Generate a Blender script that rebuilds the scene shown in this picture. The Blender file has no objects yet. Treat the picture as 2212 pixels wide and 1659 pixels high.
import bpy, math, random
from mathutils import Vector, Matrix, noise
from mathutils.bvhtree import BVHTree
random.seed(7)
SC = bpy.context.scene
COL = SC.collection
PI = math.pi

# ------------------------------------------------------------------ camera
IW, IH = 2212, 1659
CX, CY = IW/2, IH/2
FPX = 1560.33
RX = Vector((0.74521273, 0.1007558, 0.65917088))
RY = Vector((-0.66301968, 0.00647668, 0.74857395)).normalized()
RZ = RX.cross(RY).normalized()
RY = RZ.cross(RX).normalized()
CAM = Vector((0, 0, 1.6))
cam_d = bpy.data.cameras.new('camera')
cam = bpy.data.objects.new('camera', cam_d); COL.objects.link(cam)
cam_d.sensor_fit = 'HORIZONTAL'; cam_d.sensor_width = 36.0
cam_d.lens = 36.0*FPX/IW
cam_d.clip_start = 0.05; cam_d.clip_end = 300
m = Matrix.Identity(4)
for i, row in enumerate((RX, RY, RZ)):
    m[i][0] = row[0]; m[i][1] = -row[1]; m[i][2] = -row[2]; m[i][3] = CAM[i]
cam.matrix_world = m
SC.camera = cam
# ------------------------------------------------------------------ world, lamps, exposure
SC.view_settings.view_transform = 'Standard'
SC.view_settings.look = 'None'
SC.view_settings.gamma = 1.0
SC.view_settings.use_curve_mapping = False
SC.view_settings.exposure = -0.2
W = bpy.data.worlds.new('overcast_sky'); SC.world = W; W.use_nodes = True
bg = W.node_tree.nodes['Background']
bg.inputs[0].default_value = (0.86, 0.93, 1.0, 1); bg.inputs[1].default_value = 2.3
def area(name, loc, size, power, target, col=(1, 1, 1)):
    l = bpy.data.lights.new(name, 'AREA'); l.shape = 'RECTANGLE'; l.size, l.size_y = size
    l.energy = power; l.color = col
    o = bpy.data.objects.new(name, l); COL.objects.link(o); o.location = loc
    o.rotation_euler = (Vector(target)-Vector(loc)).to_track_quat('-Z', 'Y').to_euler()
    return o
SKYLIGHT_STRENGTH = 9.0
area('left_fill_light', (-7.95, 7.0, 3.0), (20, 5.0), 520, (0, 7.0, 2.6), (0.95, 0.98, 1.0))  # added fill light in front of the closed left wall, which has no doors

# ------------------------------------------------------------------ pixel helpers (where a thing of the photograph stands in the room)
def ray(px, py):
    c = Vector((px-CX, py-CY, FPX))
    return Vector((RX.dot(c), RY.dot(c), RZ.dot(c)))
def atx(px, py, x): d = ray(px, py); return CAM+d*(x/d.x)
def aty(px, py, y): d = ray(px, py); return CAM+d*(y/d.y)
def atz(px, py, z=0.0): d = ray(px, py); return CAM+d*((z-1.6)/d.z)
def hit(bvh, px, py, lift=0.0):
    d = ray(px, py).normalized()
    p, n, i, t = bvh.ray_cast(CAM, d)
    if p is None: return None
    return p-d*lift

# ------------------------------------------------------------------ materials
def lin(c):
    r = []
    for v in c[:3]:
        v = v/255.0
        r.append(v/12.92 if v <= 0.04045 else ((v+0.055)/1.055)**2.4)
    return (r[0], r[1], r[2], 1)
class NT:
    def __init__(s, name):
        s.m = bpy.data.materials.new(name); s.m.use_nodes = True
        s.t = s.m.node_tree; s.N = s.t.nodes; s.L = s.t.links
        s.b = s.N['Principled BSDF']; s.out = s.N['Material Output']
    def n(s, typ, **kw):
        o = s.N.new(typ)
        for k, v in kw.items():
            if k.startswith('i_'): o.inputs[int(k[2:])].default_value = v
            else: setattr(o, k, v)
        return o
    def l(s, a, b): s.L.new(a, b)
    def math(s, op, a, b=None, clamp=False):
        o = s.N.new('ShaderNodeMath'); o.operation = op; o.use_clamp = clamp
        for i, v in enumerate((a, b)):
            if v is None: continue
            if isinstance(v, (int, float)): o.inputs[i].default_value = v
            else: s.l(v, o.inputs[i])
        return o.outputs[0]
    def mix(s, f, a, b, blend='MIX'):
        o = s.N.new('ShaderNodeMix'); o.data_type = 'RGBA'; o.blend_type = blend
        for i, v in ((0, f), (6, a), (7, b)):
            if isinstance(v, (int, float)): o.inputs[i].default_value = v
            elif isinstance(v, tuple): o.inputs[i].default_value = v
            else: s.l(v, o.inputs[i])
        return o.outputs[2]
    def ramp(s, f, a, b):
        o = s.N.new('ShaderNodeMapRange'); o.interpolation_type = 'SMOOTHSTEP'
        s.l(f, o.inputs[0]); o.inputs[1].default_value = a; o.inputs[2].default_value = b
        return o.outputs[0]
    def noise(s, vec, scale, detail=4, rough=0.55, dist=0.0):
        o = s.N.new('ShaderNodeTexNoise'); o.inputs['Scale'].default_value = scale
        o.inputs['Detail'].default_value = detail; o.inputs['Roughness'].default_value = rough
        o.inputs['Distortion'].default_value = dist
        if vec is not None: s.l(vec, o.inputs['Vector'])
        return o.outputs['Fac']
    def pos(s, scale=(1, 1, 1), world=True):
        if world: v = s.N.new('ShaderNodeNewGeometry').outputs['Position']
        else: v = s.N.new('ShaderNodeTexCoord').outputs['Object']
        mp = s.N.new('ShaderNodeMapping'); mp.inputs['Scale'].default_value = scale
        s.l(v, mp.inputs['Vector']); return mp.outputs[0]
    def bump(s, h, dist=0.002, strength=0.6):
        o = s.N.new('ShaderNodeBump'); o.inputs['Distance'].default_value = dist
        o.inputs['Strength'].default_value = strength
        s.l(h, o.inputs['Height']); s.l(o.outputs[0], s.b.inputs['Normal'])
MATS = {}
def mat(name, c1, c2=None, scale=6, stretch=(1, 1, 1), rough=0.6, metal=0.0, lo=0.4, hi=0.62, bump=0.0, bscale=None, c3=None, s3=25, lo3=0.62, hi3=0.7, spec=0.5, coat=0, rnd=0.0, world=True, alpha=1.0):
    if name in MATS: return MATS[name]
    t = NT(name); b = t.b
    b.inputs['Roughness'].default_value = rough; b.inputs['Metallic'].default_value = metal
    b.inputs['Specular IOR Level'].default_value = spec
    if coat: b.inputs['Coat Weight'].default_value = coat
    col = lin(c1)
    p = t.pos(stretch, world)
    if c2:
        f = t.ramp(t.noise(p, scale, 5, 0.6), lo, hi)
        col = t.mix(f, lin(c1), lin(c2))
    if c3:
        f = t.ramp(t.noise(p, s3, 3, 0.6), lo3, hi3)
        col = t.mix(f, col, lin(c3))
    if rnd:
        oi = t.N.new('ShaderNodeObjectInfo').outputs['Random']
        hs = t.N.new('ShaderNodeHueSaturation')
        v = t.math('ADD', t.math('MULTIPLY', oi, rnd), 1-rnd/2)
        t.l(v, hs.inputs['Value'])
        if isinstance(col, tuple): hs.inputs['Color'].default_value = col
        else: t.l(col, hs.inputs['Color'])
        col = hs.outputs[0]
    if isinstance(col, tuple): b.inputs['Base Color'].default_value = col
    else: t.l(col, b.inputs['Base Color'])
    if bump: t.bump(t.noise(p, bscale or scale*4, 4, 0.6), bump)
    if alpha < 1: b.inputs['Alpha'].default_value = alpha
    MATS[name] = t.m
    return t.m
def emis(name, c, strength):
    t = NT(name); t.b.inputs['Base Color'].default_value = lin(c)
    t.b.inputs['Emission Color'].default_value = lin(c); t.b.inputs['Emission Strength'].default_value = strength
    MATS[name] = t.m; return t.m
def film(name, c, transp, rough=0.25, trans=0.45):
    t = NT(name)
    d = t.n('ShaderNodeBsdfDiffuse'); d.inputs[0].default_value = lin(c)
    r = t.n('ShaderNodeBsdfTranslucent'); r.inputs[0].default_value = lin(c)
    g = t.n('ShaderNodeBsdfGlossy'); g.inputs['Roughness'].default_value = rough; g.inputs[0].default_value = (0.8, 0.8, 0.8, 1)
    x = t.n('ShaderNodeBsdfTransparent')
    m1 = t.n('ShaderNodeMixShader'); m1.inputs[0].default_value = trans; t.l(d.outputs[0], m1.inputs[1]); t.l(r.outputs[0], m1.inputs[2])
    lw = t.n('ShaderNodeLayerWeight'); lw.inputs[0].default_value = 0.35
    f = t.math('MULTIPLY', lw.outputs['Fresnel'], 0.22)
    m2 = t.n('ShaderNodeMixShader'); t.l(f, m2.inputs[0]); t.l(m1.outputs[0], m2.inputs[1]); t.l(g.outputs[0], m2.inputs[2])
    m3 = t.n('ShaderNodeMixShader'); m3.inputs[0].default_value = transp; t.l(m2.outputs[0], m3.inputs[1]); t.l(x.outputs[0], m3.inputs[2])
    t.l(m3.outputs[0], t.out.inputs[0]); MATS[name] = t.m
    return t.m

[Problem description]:
Each line from the top of the material above through the line with "PI = math.pi" must be echoed exactly, and no other line.

[Response]:
Generate a Blender script that rebuilds the scene shown in this picture. The Blender file has no objects yet. Treat the picture as 2212 pixels wide and 1659 pixels high.
import bpy, math, random
from mathutils import Vector, Matrix, noise
from mathutils.bvhtree import BVHTree
random.seed(7)
SC = bpy.context.scene
COL = SC.collection
PI = math.pi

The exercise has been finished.